Edmund Burke (1729-1797), the great political rhetorician and British statesman, understood the civilization that British colonial America had become.
In 1769, three years into what would be a 28-year stint as a member of the House of Commons, Burke published a pamphlet in which he noted: “The pride and strength of the Americans is their trade. A perfectly unimpeded commerce seems to them inseparable from liberty.”
Six years later, Burke attempted to persuade his fellow MPs to do whatever was necessary to placate the American colonists and avoid war. His unsuccessful but now famous “Speech on Conciliation with America,” delivered on March 22, 1775, contained this:
“America – which at this day serves for little more than to amuse you with savage men and uncouth manners; yet shall before you taste of death, show itself equal to the whole of that commerce which now attracts the envy of the world. Whatever England has been growing to …in a series of Seventeen Hundred years, you shall see as much added to her by America in the course of a single life.”

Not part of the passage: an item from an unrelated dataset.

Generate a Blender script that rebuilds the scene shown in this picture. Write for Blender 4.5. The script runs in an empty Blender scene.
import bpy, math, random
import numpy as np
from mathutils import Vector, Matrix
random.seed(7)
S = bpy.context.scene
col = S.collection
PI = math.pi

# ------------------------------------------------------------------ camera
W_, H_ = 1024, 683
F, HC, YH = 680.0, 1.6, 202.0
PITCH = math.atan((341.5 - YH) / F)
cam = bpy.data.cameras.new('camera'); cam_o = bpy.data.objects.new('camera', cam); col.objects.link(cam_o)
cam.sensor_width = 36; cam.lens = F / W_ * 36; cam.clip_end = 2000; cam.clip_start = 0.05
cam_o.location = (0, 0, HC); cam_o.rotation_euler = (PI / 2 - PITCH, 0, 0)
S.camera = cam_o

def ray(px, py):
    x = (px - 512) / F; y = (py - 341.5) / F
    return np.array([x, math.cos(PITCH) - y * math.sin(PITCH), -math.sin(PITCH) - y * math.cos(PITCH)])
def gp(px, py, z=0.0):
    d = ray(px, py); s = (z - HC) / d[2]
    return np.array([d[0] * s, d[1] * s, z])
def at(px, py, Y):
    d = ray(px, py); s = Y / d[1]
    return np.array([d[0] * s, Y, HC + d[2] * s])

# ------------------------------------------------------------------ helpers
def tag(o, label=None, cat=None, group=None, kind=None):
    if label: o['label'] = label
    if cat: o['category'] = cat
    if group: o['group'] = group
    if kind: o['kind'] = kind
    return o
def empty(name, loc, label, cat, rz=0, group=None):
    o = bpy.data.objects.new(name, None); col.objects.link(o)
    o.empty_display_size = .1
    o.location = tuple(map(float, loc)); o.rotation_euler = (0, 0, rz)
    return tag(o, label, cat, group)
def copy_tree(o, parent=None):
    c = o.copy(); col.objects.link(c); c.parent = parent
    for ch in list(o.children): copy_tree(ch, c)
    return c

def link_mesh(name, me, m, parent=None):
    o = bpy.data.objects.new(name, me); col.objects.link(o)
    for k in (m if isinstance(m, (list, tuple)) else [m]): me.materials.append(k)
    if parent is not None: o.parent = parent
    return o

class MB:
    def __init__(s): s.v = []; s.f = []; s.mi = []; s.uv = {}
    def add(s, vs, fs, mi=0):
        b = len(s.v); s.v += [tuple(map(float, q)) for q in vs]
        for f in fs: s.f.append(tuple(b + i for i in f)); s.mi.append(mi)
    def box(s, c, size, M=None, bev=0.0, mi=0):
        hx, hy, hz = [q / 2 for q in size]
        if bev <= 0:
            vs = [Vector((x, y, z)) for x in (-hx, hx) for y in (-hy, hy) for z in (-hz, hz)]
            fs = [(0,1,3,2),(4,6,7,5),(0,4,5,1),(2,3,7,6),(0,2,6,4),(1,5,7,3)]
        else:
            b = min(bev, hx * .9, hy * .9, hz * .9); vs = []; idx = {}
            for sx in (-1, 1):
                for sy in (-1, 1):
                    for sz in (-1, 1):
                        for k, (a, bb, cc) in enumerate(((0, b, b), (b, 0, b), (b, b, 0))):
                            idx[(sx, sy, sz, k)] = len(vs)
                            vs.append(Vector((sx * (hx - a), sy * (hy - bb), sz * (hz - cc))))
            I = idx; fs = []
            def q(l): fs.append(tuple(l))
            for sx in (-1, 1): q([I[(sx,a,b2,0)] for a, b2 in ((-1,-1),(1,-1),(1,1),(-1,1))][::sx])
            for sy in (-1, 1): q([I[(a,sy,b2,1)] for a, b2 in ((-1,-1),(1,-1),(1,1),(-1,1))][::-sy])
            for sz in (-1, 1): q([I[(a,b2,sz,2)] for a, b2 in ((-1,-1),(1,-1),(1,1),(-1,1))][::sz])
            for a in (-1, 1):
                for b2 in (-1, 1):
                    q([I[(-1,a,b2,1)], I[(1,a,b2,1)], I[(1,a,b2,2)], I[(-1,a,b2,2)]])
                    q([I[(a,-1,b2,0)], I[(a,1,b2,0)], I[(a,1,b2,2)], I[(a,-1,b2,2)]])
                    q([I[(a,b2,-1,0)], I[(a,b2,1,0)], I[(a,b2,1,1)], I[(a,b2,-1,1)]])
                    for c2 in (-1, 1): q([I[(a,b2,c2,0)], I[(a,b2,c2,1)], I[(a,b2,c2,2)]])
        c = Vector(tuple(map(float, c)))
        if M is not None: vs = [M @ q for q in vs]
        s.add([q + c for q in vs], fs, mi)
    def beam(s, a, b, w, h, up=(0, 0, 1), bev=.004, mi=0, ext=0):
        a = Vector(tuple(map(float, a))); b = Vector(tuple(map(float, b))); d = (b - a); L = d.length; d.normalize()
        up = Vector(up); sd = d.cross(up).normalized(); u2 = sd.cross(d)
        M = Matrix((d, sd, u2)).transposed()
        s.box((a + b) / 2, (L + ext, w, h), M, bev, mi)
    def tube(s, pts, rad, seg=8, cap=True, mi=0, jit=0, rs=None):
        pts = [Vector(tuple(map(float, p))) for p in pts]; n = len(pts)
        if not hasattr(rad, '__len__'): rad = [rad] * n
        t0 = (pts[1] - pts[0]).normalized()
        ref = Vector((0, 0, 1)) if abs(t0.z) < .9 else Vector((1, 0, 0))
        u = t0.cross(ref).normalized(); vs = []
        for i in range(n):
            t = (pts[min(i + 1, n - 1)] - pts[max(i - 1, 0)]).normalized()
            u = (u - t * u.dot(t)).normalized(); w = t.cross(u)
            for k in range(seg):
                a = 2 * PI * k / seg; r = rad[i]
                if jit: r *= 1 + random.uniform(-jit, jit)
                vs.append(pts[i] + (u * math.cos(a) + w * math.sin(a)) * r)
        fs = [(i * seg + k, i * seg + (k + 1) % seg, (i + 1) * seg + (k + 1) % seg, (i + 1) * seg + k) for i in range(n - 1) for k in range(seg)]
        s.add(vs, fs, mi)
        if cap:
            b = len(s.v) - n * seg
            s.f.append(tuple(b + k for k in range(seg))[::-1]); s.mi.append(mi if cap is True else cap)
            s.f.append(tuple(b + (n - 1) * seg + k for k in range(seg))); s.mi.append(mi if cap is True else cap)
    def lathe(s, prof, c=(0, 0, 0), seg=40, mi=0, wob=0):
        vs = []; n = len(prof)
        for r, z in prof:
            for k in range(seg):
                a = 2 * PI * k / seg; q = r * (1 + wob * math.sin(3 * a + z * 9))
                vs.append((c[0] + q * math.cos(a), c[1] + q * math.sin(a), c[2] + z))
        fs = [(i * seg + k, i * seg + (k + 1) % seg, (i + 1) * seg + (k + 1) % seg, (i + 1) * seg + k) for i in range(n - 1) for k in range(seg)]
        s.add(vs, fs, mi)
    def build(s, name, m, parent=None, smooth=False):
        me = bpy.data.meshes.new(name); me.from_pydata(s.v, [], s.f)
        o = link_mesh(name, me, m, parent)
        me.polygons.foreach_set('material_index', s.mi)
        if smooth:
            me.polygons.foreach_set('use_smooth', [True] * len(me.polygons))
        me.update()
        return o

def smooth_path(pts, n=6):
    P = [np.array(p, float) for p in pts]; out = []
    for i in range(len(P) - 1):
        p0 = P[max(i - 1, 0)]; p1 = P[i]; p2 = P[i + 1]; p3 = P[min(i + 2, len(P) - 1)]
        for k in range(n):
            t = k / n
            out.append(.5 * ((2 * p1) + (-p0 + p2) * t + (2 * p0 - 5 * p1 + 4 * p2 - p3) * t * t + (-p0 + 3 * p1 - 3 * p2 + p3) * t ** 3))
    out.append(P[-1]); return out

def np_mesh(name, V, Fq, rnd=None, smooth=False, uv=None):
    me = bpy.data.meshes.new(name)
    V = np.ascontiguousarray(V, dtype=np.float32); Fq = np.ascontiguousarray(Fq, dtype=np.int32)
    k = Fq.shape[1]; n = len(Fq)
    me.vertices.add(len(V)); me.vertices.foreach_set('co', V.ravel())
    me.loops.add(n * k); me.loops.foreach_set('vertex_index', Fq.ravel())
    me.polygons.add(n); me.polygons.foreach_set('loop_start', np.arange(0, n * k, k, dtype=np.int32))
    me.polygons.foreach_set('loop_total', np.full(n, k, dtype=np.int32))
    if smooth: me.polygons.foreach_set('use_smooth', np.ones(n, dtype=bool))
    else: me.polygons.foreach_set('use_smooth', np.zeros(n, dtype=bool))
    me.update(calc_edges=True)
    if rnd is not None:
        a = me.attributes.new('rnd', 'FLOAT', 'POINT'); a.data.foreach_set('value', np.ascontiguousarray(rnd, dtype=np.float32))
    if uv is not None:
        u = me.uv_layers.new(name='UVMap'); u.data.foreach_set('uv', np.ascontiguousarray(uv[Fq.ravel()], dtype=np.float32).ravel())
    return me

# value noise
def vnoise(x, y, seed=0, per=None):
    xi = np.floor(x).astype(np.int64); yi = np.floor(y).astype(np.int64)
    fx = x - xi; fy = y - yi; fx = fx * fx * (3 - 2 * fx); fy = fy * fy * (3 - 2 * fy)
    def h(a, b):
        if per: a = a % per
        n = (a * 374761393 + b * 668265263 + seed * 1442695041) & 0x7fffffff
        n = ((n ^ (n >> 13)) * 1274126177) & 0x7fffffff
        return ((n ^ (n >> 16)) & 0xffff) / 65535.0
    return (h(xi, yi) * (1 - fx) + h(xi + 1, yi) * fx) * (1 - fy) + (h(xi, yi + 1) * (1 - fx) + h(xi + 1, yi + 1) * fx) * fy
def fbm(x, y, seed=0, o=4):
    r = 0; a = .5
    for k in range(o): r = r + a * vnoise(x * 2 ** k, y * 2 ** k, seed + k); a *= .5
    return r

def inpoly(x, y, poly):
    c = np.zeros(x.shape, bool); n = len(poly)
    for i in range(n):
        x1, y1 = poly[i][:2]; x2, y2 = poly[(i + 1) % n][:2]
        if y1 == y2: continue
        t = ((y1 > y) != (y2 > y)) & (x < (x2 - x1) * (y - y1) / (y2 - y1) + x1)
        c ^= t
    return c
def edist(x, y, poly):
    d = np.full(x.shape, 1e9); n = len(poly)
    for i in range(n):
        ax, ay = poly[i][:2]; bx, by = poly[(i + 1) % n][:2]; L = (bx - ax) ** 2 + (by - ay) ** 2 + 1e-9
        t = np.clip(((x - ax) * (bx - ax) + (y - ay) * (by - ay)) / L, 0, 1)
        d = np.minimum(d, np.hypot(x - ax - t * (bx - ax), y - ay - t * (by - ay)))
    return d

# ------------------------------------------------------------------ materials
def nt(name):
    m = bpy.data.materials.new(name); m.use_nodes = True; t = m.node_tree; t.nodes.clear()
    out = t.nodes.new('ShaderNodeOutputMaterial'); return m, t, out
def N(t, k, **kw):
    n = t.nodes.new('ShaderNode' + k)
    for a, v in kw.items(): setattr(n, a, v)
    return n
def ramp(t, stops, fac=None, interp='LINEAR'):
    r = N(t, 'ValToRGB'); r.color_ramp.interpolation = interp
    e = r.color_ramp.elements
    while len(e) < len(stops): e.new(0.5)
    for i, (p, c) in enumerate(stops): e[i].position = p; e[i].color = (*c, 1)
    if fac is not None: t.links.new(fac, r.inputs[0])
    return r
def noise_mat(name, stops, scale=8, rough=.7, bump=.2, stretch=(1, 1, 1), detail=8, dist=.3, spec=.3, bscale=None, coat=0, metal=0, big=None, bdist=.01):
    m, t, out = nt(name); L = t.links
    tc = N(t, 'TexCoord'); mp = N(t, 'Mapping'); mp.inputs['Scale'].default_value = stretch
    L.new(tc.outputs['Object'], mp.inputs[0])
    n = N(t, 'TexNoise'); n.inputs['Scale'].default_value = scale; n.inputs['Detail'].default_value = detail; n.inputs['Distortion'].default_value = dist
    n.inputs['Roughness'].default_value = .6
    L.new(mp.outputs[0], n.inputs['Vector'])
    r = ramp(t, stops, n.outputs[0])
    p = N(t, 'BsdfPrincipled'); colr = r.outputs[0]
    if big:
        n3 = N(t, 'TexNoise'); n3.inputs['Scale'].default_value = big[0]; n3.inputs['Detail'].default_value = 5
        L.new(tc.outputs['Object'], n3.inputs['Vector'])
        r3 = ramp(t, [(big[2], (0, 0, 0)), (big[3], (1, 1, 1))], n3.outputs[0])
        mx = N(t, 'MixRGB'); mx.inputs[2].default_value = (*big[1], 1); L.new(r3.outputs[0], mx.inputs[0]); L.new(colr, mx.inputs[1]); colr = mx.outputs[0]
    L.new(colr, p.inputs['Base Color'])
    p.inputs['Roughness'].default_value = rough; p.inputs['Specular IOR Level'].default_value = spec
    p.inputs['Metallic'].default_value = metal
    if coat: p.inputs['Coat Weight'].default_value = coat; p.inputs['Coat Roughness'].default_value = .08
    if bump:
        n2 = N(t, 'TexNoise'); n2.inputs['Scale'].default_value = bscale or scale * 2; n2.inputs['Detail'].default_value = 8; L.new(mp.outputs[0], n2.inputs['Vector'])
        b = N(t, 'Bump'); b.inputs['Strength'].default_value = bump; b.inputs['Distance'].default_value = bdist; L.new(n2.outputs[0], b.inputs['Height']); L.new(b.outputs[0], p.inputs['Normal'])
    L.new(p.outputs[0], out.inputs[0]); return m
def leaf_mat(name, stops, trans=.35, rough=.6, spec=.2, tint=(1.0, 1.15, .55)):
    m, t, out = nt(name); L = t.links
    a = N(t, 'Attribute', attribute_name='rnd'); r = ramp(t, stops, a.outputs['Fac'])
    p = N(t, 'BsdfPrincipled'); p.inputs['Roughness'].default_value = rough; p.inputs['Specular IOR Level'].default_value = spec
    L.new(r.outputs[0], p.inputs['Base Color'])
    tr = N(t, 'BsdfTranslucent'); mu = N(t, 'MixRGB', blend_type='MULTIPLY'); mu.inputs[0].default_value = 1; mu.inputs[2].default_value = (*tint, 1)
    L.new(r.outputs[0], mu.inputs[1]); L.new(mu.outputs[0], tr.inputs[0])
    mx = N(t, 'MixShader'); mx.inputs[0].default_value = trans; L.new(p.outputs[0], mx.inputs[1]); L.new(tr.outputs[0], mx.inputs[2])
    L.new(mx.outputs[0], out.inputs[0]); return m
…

Burke recognized that a zeal for enterprise and commerce was fundamental to who colonial Americans were and what their America was about.
It may seem surprising that what an Irish-born British statesman identified as fundamental to British colonial America is just as fundamental to the United States today. Surprising, that is, until we recall that by July 4, 1776, the market-based American economy had been growing, developing and spreading for 169 years.
British colonial America was capitalist from the get-go. It did not develop according to a plan. It developed according to the profit motive.
The idea of establishing colonies in America came not from the British crown or the British Parliament, but from profit-seeking British entrepreneurs and investors. Joint-stock companies established the first and the bulk of the British colonies in America.
A joint-stock company was a form of business partnership. It required a royal charter, but the partners financed the venture and assumed all risk.
Jamestown was a business venture of the Virginia Company of London. Plymouth, of Pilgrim fame, was a venture launched by a group of 70 investors led by Thomas Weston. Massachusetts Bay was launched by the Massachusetts Bay Company.
Colonists were wired into producing for the market from the outset. Profits to the joint stock companies, and to the colonists themselves, came from the sale of commodities produced by the colonists to buyers in Britain and elsewhere. Which commodities would be most profitable was left to the colonists – and the market – to determine.
British commercial law was employed immediately, though with some modifications. Land tenure law was a crucial modification. The British Crown allowed only one type of land tenure in colonial America: free and common socage. Meaning: land purchased from the Crown is owned free and clear.
Colonial Americans made enterprising use of the arrangement. They scattered and settled wherever they found productive land. They also bought and sold land as a speculative investment. Land speculation was a leading industry in the colonies almost from their beginning.
The growth and development of British colonial America had an ironic consequence. The joint stock companies established colonies in America to produce commodities for export. Yet, in short order, most colonists found the domestic market more lucrative than the export market. Economic historians estimate that, in the 169 years from Jamestown to 1776, less than five percent of colonial American output was exported.
The British colonial America that Edmund Burke wrote and spoke of was a well-established capitalist civilization. On July 4, 1776, that well-established capitalist civilization became a country.